▶ [Exercise objective]
Copy the data that follows, character for character, minus the pictures.

▶ [Material]

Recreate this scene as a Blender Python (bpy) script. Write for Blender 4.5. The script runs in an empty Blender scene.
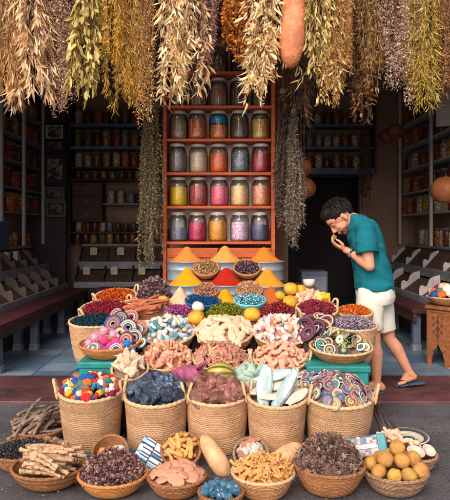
import bpy, bmesh, math, random
import numpy as np
from mathutils import Vector, Matrix, Euler, noise as mnoise
R = random.Random(11)
NR = np.random.RandomState(5)
PI = math.pi
rad = math.radians
SC = bpy.context.scene
COL = SC.collection
F = 603.0      # focal length in pixels of the 500 px high photograph
EYE = 1.36     # camera height

def at(px, py, Y):
    return Vector(((px - 225) * Y / F, Y, EYE - (py - 230) * Y / F))
def lin(c):
    return tuple(((x / 255) / 12.92 if x / 255 < 0.04045 else ((x / 255 + 0.055) / 1.055) ** 2.4) for x in c)

# ------------------------------------------------------------------ materials
MC = {}
def nt_new(name):
    m = bpy.data.materials.new(name); m.use_nodes = True
    nt = m.node_tree
    return m, nt, nt.nodes['Principled BSDF']
def nd(nt, kind, **kw):
    n = nt.nodes.new(kind)
    for k, v in kw.items():
        if k.startswith('i_'): n.inputs[k[2:].replace('_', ' ')].default_value = v
        else: setattr(n, k, v)
    return n
def M(name, col=(200, 200, 200), rough=.75, var=.2, vs=10, bump=0, bs=40, attr=False, rnd=0, hue=0, metal=0, spec=.35, trans=0, speck=None, speck_s=120, speck_t=.55):
    if name in MC: return MC[name]
    m, nt, b = nt_new(name); L = nt.links
    tc = nd(nt, 'ShaderNodeTexCoord')
    if attr:
        src = nd(nt, 'ShaderNodeAttribute', attribute_name='Col').outputs['Color']
    else:
        rgb = nd(nt, 'ShaderNodeRGB'); rgb.outputs[0].default_value = (*lin(col), 1); src = rgb.outputs[0]
    if speck:
        vo = nd(nt, 'ShaderNodeTexVoronoi', i_Scale=speck_s); L.new(tc.outputs['Object'], vo.inputs['Vector'])
        sx = nd(nt, 'ShaderNodeSeparateColor'); L.new(vo.outputs['Color'], sx.inputs[0])
        mr = nd(nt, 'ShaderNodeMapRange'); mr.inputs[1].default_value = speck_t - .2; mr.inputs[2].default_value = speck_t + .2
        L.new(sx.outputs[0], mr.inputs[0])
        mx = nd(nt, 'ShaderNodeMix', data_type='RGBA'); L.new(mr.outputs[0], mx.inputs[0]); L.new(src, mx.inputs[6]); mx.inputs[7].default_value = (*lin(speck), 1)
        src = mx.outputs[2]
    if var:
        no = nd(nt, 'ShaderNodeTexNoise', i_Scale=vs, i_Detail=5.0, i_Roughness=.65); L.new(tc.outputs['Object'], no.inputs['Vector'])
        mr = nd(nt, 'ShaderNodeMapRange'); mr.inputs[1].default_value = .25; mr.inputs[2].default_value = .75
        mr.inputs[3].default_value = 1 - var; mr.inputs[4].default_value = 1 + var
        L.new(no.outputs[0], mr.inputs[0])
        hs = nd(nt, 'ShaderNodeHueSaturation'); L.new(src, hs.inputs['Color']); L.new(mr.outputs[0], hs.inputs['Value']); src = hs.outputs[0]
    if rnd or hue:
        oi = nd(nt, 'ShaderNodeObjectInfo'); hs = nd(nt, 'ShaderNodeHueSaturation')
        mr = nd(nt, 'ShaderNodeMapRange'); mr.inputs[3].default_value = 1 - rnd; mr.inputs[4].default_value = 1 + rnd
        L.new(oi.outputs['Random'], mr.inputs[0]); L.new(mr.outputs[0], hs.inputs['Value'])
        if hue:
            wn = nd(nt, 'ShaderNodeTexWhiteNoise', noise_dimensions='1D'); L.new(oi.outputs['Random'], wn.inputs['W'])
            m2 = nd(nt, 'ShaderNodeMapRange'); m2.inputs[3].default_value = .5 - hue; m2.inputs[4].default_value = .5 + hue
            L.new(wn.outputs[0], m2.inputs[0]); L.new(m2.outputs[0], hs.inputs['Hue'])
        L.new(src, hs.inputs['Color']); src = hs.outputs[0]
    L.new(src, b.inputs['Base Color'])
    b.inputs['Roughness'].default_value = rough; b.inputs['Metallic'].default_value = metal
    b.inputs['Specular IOR Level'].default_value = spec
    if bump:
        n2 = nd(nt, 'ShaderNodeTexNoise', i_Scale=bs, i_Detail=6.0); L.new(tc.outputs['Object'], n2.inputs['Vector'])
        bp = nd(nt, 'ShaderNodeBump', i_Strength=bump, i_Distance=.01); L.new(n2.outputs[0], bp.inputs['Height']); L.new(bp.outputs[0], b.inputs['Normal'])
    if trans:
        out = nt.nodes['Material Output']
        tr = nd(nt, 'ShaderNodeBsdfTranslucent'); L.new(src, tr.inputs[0])
        ms = nd(nt, 'ShaderNodeMixShader', i_Fac=trans); L.new(b.outputs[0], ms.inputs[1]); L.new(tr.outputs[0], ms.inputs[2]); L.new(ms.outputs[0], out.inputs[0])
    MC[name] = m
    return m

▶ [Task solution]
Recreate this scene as a Blender Python (bpy) script. Write for Blender 4.5. The script runs in an empty Blender scene.
import bpy, bmesh, math, random
import numpy as np
from mathutils import Vector, Matrix, Euler, noise as mnoise
R = random.Random(11)
NR = np.random.RandomState(5)
PI = math.pi
rad = math.radians
SC = bpy.context.scene
COL = SC.collection
F = 603.0      # focal length in pixels of the 500 px high photograph
EYE = 1.36     # camera height

def at(px, py, Y):
    return Vector(((px - 225) * Y / F, Y, EYE - (py - 230) * Y / F))
def lin(c):
    return tuple(((x / 255) / 12.92 if x / 255 < 0.04045 else ((x / 255 + 0.055) / 1.055) ** 2.4) for x in c)

# ------------------------------------------------------------------ materials
MC = {}
def nt_new(name):
    m = bpy.data.materials.new(name); m.use_nodes = True
    nt = m.node_tree
    return m, nt, nt.nodes['Principled BSDF']
def nd(nt, kind, **kw):
    n = nt.nodes.new(kind)
    for k, v in kw.items():
        if k.startswith('i_'): n.inputs[k[2:].replace('_', ' ')].default_value = v
        else: setattr(n, k, v)
    return n
def M(name, col=(200, 200, 200), rough=.75, var=.2, vs=10, bump=0, bs=40, attr=False, rnd=0, hue=0, metal=0, spec=.35, trans=0, speck=None, speck_s=120, speck_t=.55):
    if name in MC: return MC[name]
    m, nt, b = nt_new(name); L = nt.links
    tc = nd(nt, 'ShaderNodeTexCoord')
    if attr:
        src = nd(nt, 'ShaderNodeAttribute', attribute_name='Col').outputs['Color']
    else:
        rgb = nd(nt, 'ShaderNodeRGB'); rgb.outputs[0].default_value = (*lin(col), 1); src = rgb.outputs[0]
    if speck:
        vo = nd(nt, 'ShaderNodeTexVoronoi', i_Scale=speck_s); L.new(tc.outputs['Object'], vo.inputs['Vector'])
        sx = nd(nt, 'ShaderNodeSeparateColor'); L.new(vo.outputs['Color'], sx.inputs[0])
        mr = nd(nt, 'ShaderNodeMapRange'); mr.inputs[1].default_value = speck_t - .2; mr.inputs[2].default_value = speck_t + .2
        L.new(sx.outputs[0], mr.inputs[0])
        mx = nd(nt, 'ShaderNodeMix', data_type='RGBA'); L.new(mr.outputs[0], mx.inputs[0]); L.new(src, mx.inputs[6]); mx.inputs[7].default_value = (*lin(speck), 1)
        src = mx.outputs[2]
    if var:
        no = nd(nt, 'ShaderNodeTexNoise', i_Scale=vs, i_Detail=5.0, i_Roughness=.65); L.new(tc.outputs['Object'], no.inputs['Vector'])
        mr = nd(nt, 'ShaderNodeMapRange'); mr.inputs[1].default_value = .25; mr.inputs[2].default_value = .75
        mr.inputs[3].default_value = 1 - var; mr.inputs[4].default_value = 1 + var
        L.new(no.outputs[0], mr.inputs[0])
        hs = nd(nt, 'ShaderNodeHueSaturation'); L.new(src, hs.inputs['Color']); L.new(mr.outputs[0], hs.inputs['Value']); src = hs.outputs[0]
    if rnd or hue:
        oi = nd(nt, 'ShaderNodeObjectInfo'); hs = nd(nt, 'ShaderNodeHueSaturation')
        mr = nd(nt, 'ShaderNodeMapRange'); mr.inputs[3].default_value = 1 - rnd; mr.inputs[4].default_value = 1 + rnd
        L.new(oi.outputs['Random'], mr.inputs[0]); L.new(mr.outputs[0], hs.inputs['Value'])
        if hue:
            wn = nd(nt, 'ShaderNodeTexWhiteNoise', noise_dimensions='1D'); L.new(oi.outputs['Random'], wn.inputs['W'])
            m2 = nd(nt, 'ShaderNodeMapRange'); m2.inputs[3].default_value = .5 - hue; m2.inputs[4].default_value = .5 + hue
            L.new(wn.outputs[0], m2.inputs[0]); L.new(m2.outputs[0], hs.inputs['Hue'])
        L.new(src, hs.inputs['Color']); src = hs.outputs[0]
    L.new(src, b.inputs['Base Color'])
    b.inputs['Roughness'].default_value = rough; b.inputs['Metallic'].default_value = metal
    b.inputs['Specular IOR Level'].default_value = spec
    if bump:
        n2 = nd(nt, 'ShaderNodeTexNoise', i_Scale=bs, i_Detail=6.0); L.new(tc.outputs['Object'], n2.inputs['Vector'])
        bp = nd(nt, 'ShaderNodeBump', i_Strength=bump, i_Distance=.01); L.new(n2.outputs[0], bp.inputs['Height']); L.new(bp.outputs[0], b.inputs['Normal'])
    if trans:
        out = nt.nodes['Material Output']
        tr = nd(nt, 'ShaderNodeBsdfTranslucent'); L.new(src, tr.inputs[0])
        ms = nd(nt, 'ShaderNodeMixShader', i_Fac=trans); L.new(b.outputs[0], ms.inputs[1]); L.new(tr.outputs[0], ms.inputs[2]); L.new(ms.outputs[0], out.inputs[0])
    MC[name] = m
    return m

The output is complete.